US Senator Daniel Inouye, D-Hawaii

LaHood was reaffirming his Department of Transportation’s FY2013 budget request that asks for $250 million for the 20-mile Honolulu Rail Transit project, the “largest single item in the Department’s New Starts portfolio,” and addressed the emails after Inouye asked him for his current view of the project. (see the exchange here on video/)

University of Hawaii Law Professor Randall Roth, who is one of the 7 plaintiffs in the federal lawsuit with Cayetano against the rail project, said the $250 million for the rail will be a waste of taxpayer money if the plaintiffs win the lawsuit in August to stop the rail or Cayetano is elected mayor and stops the project that way.

Roth said: “It’s telling that the Secretary did not mention that the City will have to tear everything down if we win our lawsuit or if Gov. Cayetano is elected mayor.”

Randall Roth

Roth said rather than attempt to shed light by addressing these facts, the Secretary chose to ‘whistle in the dark.’ “That might feel good in the short run, but it does nothing to prevent the City of Honolulu from wasting local taxpayer money building something that it almost certainly will have to be torn down later this year.”

Hood’s comments followed a brief FTA statement released shortly after Cayetano’s Tuesday press conference that said: “There is no question that this project has overcome early obstacles because of a much-improved Federal partnership with the City of Honolulu and State of Hawaii over the last several years.  The Federal Transit Administration believes that this project will bring much needed relief from the suffocating congestion on the H-1 Freeway and provide a real transportation alternative for the people of Oahu as gas prices rise.”

Roth said there is an inconsistency in LaHood’s most recent statement about rail’s impact on traffic congestion when compared to the FTA’s official position on that issue.

University of Hawaii Engineering Professor Panos Prevedouros, who is a consult to many transportation projects around the world, said: “By law, all transit projects are pork barrel projects. This is simply a demonstration of Dan Inouye’s political muscle flexing.  He has to do a lot of it between now and November when things will become much more difficult for him.”

He added: “Of course the fact that FTA and the federal court case allege significant law violations on the islands Sen. Inouye represents does not phase him one bit. Sadly, he is un-writing his own success story.”

National transportation and planning expert Wendell Cox, who was in Hawaii two times recently to make presentations on transportation and planning solutions, noted as Roth did that the FTA’s comments “are materially different on traffic congestion than its previous comments and different than is indicated by the technical record as indicated in the FTA record of decision.”

Wendell Cox

In an opinion piece published Tuesday, Cox wrote: “In its January 2011 “record of decision” for the project, FTA indicated:  “Many commenters [on the Draft EIS] reiterated their concern that the Project will not relieve highway congestion in Honolulu. FTA agrees, ….” The FTA went on to say “the purpose of the project is to provide an alternative to the use of congested highways for many travelers.”

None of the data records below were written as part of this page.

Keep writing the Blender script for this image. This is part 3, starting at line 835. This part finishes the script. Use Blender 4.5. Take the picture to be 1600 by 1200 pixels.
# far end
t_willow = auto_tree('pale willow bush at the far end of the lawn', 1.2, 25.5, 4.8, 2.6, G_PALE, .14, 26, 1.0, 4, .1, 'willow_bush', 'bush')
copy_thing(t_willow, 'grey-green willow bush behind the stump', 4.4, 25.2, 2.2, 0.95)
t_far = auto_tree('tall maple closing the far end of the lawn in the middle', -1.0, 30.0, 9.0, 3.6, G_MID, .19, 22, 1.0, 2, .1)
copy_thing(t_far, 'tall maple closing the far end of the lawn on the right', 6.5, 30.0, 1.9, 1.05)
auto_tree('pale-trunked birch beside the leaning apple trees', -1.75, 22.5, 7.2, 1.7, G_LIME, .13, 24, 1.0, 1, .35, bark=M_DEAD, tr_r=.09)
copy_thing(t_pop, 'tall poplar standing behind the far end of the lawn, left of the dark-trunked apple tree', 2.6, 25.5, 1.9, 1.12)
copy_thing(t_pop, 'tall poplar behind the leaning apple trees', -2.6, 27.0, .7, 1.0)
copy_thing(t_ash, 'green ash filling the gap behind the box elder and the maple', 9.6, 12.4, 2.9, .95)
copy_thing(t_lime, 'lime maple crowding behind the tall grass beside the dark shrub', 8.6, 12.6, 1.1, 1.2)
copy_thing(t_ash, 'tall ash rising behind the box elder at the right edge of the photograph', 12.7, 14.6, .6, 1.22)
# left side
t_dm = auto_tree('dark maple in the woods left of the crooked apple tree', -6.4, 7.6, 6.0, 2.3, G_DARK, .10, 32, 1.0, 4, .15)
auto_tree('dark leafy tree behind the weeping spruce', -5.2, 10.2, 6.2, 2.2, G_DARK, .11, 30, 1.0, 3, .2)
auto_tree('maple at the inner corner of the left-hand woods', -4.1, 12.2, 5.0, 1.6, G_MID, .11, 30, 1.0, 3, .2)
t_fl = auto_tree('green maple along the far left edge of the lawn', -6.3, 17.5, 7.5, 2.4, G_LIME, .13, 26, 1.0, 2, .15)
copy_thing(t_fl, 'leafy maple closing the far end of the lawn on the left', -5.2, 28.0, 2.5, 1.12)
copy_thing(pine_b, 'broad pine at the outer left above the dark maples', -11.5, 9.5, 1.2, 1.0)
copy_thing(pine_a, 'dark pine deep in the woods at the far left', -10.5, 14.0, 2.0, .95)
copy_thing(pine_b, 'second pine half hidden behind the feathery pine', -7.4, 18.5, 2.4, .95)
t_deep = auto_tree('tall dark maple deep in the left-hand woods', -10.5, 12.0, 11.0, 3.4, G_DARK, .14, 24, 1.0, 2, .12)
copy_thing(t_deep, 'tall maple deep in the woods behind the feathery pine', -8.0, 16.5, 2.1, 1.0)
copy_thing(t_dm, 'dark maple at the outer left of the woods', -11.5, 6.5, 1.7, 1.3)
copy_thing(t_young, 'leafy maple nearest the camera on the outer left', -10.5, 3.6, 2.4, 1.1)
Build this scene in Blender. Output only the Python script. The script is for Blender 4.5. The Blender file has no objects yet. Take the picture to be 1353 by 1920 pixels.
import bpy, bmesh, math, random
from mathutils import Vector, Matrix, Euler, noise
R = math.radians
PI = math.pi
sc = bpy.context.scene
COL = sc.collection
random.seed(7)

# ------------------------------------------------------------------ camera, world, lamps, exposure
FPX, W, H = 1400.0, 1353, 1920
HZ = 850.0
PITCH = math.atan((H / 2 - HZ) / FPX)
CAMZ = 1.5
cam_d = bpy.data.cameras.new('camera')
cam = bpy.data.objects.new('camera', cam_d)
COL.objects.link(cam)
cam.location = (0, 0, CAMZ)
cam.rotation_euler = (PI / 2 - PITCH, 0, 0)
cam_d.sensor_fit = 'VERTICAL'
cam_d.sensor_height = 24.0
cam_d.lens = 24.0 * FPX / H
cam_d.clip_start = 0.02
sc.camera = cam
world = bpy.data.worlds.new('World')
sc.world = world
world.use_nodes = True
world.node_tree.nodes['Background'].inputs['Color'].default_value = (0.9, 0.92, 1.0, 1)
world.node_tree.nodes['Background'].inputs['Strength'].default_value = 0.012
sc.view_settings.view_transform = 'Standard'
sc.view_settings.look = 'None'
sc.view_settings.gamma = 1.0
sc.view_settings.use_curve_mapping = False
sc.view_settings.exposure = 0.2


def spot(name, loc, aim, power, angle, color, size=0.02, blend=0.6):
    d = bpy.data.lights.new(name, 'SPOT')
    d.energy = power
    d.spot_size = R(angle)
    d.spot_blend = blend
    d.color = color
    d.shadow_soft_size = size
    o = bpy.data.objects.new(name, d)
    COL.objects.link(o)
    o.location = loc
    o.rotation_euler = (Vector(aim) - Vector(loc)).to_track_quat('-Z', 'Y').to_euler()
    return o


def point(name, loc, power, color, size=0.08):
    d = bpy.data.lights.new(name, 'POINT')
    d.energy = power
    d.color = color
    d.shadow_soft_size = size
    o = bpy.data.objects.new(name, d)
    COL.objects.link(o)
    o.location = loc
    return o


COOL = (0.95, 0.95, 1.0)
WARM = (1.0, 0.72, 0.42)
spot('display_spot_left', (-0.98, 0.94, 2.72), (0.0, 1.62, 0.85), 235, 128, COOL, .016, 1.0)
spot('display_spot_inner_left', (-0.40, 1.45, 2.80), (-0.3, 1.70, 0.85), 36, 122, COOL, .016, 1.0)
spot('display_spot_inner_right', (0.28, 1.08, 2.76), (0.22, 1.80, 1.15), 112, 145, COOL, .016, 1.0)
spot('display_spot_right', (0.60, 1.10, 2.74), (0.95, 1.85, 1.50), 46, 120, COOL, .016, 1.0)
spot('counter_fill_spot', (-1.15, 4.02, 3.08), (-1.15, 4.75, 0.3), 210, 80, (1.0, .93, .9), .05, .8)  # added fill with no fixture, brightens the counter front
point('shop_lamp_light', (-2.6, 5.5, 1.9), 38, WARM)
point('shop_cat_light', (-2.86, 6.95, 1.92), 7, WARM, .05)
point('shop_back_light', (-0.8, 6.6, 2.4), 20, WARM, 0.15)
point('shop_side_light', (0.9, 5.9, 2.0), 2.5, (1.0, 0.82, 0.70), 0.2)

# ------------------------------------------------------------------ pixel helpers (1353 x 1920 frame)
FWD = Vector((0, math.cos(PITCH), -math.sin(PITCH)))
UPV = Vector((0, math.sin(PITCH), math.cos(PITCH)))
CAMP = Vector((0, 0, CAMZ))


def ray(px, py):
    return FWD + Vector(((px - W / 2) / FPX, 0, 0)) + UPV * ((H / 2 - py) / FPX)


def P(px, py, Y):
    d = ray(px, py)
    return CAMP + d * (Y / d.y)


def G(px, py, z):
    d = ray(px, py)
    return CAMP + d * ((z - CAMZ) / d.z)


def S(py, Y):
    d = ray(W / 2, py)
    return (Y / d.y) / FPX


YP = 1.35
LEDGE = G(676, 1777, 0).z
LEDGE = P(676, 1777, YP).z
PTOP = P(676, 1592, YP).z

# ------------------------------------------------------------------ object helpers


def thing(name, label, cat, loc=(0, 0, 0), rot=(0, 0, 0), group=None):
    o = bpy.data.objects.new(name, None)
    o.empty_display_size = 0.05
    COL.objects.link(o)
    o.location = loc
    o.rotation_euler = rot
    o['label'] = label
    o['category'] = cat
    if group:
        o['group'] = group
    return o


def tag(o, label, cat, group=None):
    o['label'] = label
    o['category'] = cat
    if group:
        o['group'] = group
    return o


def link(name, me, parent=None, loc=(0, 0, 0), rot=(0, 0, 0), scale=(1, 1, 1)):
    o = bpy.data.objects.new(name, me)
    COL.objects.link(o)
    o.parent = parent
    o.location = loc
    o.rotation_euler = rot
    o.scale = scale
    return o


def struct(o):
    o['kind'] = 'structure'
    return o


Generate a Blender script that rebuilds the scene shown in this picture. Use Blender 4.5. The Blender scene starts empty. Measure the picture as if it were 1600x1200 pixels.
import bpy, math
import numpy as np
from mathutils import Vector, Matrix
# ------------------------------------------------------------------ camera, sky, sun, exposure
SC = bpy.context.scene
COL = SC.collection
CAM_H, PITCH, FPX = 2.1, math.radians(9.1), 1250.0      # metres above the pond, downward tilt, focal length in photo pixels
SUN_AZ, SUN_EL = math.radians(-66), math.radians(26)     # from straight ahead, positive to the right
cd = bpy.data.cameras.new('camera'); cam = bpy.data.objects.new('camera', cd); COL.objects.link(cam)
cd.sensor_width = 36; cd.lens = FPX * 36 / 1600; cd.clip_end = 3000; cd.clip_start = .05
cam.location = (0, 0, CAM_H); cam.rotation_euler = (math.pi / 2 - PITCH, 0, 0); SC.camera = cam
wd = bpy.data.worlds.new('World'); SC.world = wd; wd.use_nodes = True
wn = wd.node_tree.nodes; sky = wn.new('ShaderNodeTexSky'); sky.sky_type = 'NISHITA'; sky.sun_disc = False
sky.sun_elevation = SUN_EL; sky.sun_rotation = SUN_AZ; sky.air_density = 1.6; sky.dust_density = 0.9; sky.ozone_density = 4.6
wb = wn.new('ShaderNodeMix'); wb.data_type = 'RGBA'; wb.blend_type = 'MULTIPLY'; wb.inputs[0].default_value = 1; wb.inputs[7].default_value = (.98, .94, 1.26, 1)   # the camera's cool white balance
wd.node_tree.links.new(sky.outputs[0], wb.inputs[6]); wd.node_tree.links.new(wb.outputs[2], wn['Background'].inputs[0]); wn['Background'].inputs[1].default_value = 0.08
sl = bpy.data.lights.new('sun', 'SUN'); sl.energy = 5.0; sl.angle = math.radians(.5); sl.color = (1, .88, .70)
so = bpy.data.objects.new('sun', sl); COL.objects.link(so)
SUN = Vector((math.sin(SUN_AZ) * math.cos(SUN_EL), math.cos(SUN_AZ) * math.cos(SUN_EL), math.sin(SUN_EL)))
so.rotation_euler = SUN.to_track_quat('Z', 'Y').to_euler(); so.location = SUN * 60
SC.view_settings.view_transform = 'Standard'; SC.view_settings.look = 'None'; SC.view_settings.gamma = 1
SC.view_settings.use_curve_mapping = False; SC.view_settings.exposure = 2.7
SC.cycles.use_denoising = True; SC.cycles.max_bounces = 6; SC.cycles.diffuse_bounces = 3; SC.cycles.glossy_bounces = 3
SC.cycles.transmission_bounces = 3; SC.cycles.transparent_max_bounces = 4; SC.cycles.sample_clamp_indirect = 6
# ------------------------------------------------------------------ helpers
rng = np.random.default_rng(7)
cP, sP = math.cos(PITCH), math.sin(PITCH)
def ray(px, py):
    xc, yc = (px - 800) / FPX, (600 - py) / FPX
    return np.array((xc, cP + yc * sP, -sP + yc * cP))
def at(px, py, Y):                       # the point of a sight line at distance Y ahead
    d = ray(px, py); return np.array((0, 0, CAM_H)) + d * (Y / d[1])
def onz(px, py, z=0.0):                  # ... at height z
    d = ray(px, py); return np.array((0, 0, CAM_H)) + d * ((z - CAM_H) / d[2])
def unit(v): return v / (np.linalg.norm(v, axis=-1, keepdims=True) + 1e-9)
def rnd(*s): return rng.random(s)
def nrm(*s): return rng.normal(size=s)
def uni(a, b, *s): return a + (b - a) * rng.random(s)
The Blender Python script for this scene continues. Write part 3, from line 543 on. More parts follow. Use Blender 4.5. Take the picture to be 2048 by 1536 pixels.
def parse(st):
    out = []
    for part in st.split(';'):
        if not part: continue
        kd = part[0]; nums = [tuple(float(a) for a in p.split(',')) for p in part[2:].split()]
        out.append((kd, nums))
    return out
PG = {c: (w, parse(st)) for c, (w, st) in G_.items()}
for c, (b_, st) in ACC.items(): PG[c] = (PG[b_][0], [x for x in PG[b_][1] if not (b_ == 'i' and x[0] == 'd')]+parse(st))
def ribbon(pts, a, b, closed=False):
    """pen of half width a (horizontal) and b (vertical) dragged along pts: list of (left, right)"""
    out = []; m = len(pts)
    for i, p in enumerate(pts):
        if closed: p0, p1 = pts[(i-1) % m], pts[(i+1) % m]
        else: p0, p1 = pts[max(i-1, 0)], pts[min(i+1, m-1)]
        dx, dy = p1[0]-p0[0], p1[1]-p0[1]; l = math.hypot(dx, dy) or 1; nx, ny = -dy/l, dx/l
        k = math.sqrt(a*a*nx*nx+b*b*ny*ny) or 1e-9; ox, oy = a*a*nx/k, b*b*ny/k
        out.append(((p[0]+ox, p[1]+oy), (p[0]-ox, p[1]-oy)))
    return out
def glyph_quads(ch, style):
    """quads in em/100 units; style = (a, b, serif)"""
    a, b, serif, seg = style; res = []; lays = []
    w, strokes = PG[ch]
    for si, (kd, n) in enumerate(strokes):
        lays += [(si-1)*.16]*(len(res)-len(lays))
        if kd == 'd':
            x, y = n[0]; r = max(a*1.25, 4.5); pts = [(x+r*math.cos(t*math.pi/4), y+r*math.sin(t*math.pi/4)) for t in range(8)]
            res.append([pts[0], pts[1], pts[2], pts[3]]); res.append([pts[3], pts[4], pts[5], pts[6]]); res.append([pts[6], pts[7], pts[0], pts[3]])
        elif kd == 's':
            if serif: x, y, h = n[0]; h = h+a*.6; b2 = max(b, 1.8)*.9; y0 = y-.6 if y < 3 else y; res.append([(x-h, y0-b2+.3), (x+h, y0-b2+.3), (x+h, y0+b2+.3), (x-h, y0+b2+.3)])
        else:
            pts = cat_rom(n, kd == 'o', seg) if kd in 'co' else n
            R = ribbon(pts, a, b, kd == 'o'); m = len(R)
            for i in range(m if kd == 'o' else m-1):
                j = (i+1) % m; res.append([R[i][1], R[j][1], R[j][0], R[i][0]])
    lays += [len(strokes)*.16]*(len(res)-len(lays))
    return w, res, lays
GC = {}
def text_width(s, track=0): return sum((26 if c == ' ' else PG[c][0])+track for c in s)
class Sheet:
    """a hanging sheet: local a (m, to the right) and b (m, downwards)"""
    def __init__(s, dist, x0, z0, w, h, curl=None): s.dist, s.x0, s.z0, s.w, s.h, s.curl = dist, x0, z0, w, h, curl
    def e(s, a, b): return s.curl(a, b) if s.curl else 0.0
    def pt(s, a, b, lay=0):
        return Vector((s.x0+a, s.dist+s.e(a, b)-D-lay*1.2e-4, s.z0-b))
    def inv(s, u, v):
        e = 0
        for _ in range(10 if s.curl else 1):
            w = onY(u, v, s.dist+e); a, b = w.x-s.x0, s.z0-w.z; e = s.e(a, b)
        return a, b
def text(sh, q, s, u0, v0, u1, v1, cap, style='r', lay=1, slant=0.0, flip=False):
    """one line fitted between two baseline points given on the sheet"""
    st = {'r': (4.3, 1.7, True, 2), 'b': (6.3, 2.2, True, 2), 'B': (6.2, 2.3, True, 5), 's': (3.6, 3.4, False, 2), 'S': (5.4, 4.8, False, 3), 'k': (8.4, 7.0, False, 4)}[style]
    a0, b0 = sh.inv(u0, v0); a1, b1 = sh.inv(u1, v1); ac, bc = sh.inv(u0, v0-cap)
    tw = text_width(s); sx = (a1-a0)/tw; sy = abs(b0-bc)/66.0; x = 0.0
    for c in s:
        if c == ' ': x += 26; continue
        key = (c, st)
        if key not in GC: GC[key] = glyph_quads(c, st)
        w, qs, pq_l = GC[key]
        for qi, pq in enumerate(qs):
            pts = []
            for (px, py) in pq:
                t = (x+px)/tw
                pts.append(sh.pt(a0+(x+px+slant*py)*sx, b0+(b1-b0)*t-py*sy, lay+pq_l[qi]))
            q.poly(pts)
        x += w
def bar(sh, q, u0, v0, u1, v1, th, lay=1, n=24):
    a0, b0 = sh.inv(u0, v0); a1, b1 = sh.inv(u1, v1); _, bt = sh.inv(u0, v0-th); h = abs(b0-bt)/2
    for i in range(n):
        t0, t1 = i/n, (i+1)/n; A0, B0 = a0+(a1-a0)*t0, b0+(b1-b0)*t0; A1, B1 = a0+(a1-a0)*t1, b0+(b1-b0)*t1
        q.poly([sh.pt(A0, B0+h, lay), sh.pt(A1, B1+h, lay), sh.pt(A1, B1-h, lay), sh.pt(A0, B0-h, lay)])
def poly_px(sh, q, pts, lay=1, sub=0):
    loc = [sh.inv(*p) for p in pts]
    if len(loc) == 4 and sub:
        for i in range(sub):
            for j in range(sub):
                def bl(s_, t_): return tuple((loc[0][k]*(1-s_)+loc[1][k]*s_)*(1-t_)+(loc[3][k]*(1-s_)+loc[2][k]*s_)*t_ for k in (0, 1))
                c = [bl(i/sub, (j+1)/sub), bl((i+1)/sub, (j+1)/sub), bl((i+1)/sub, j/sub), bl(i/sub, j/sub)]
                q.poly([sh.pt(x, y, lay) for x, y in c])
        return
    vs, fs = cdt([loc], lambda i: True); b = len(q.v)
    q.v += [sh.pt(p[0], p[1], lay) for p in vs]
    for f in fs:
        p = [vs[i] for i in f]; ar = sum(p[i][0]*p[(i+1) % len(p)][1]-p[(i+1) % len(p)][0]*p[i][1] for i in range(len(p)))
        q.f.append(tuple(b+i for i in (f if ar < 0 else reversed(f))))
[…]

Cox also said he is “fascinated” by the federal government’s response to the release of the FTA emails and how political the rail project has become.

“Having watched FTA for 35 years, I have never seen such an entry into a local political campaign,” Cox said. “Usually federal agencies studiously attempt to steer clear of local politics, and especially local elections.  FTA appears to have crossed the line in this case.”

Cox said “the only conceivable purpose for the statement seems to have been to undermine Governor Cayetano’s comments and to provide support to Mayor Carlisle’s campaign.” Carlisle is one of the rail’s main proponent and is up for re-election.

An FTA spokesperson contacted today did not want to expand on FTA’s original statement or comment on the allegation the FTA has inserted itself into Hawaii politics.